**PROMPT**
Only the lines from the start of the data through the one containing "wheelie('all green wheelie" belong in your answer; return them exactly.

**GIVEN INFORMATION**

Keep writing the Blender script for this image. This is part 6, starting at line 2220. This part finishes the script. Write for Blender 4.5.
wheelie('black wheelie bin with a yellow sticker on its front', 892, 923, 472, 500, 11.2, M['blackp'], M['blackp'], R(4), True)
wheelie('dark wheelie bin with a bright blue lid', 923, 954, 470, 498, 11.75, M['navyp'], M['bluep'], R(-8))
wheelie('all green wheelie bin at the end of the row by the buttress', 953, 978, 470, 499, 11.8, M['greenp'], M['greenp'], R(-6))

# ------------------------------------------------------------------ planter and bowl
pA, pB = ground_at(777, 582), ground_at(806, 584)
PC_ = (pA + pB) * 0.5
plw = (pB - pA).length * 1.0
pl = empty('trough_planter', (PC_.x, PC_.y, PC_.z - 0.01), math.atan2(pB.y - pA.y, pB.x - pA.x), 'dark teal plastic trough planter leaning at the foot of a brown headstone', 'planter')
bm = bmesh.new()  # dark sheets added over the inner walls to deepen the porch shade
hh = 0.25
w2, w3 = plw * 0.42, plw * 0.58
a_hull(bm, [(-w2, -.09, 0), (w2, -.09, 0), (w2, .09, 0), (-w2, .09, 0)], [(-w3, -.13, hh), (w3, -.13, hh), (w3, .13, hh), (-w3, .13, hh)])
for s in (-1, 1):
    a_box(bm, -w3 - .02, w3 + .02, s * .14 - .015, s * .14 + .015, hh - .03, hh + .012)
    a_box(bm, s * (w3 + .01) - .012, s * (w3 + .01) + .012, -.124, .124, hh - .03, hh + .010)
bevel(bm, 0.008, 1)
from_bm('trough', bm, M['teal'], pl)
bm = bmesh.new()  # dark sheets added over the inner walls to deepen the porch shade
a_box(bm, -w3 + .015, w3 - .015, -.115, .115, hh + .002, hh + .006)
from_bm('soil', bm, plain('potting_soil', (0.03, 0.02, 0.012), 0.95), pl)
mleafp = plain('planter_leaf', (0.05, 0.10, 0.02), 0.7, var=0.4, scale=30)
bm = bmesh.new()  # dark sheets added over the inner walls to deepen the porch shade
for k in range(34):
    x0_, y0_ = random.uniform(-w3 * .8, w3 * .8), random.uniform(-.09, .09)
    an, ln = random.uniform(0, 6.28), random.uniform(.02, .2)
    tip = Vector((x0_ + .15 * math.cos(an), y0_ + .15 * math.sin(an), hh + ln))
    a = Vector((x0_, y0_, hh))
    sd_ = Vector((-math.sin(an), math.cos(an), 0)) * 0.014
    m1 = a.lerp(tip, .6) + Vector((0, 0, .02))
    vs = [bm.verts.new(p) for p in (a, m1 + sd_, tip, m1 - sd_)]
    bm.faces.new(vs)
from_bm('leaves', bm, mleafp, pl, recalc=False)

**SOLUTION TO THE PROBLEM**
Keep writing the Blender script for this image. This is part 6, starting at line 2220. This part finishes the script. Write for Blender 4.5.
wheelie('black wheelie bin with a yellow sticker on its front', 892, 923, 472, 500, 11.2, M['blackp'], M['blackp'], R(4), True)
wheelie('dark wheelie bin with a bright blue lid', 923, 954, 470, 498, 11.75, M['navyp'], M['bluep'], R(-8))
wheelie('all green wheelie bin at the end of the row by the buttress', 953, 978, 470, 499, 11.8, M['greenp'], M['greenp'], R(-6))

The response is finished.